Sixth Grade Students Unearth Dinosaur History

Last Wednesday, dinosaur bones walked right into Middle School Science Teacher Michelle Hrastich’s classroom. The fossils arrived with help from Adventure 360, an organization that leads paleontological expeditions to the town of Jordan, Montana.

Sixth-grade students in Ms. Hrastich’s class have been learning about geologic history and what fossils can tell us about the rock layers and time periods in which they are found. “My classes get hands-on experiences daily,” said Hrastich. “I was a geology major and have done research all over the country. I’ve collected many rocks and fossils along the way, so I bring them in for the students to see. These include dinosaur fossils, crinoids (our state fossil), gemstones, and rocks made by asteroid impacts and volcanoes here in Missouri.”

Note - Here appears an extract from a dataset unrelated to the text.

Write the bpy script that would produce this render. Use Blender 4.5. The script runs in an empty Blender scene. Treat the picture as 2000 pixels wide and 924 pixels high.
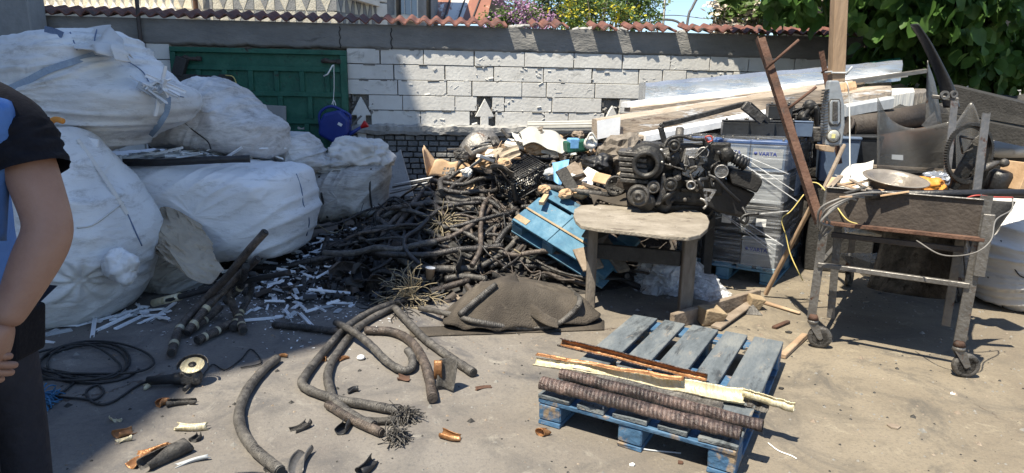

Hrastich found a juvenile triceratops during a 2013 trip to Montana with Adventure 360. She tries to bring that level of discovery and personal experience into her classroom. “The majority of the population never gets the chance to touch a real dinosaur fossil. Typically the ‘fossils’ you see in museums are replicas, so students are excited to have the opportunity to touch the real deal.”

“The fossils that students got to interact with were found in Montana right below the extinction layer, the layer of ash that was deposited after an asteroid struck Earth 65 million years ago,” Hrastich explained. Students had the opportunity to see triceratops teeth, horns, and a large piece of frill (the shield on the back of a triceratops head), various raptor teeth and bones, a T-Rex tooth, and a leg bone of a currently unidentified dinosaur. Students also saw fossils from other creatures that lived at that time, such as gar scales, champsosaur vertebrae (a champsosaur is an ancient, alligator-like creature), and tiny mammal bones.

Michelle Hrastich with the triceratops she found during her dig with Adventure 360 in Montana.
Adventure 360’s paleontological digs are not only for professionals. The organization’s Paleo X program takes families and adults for single- or multiple-day digs in Montana.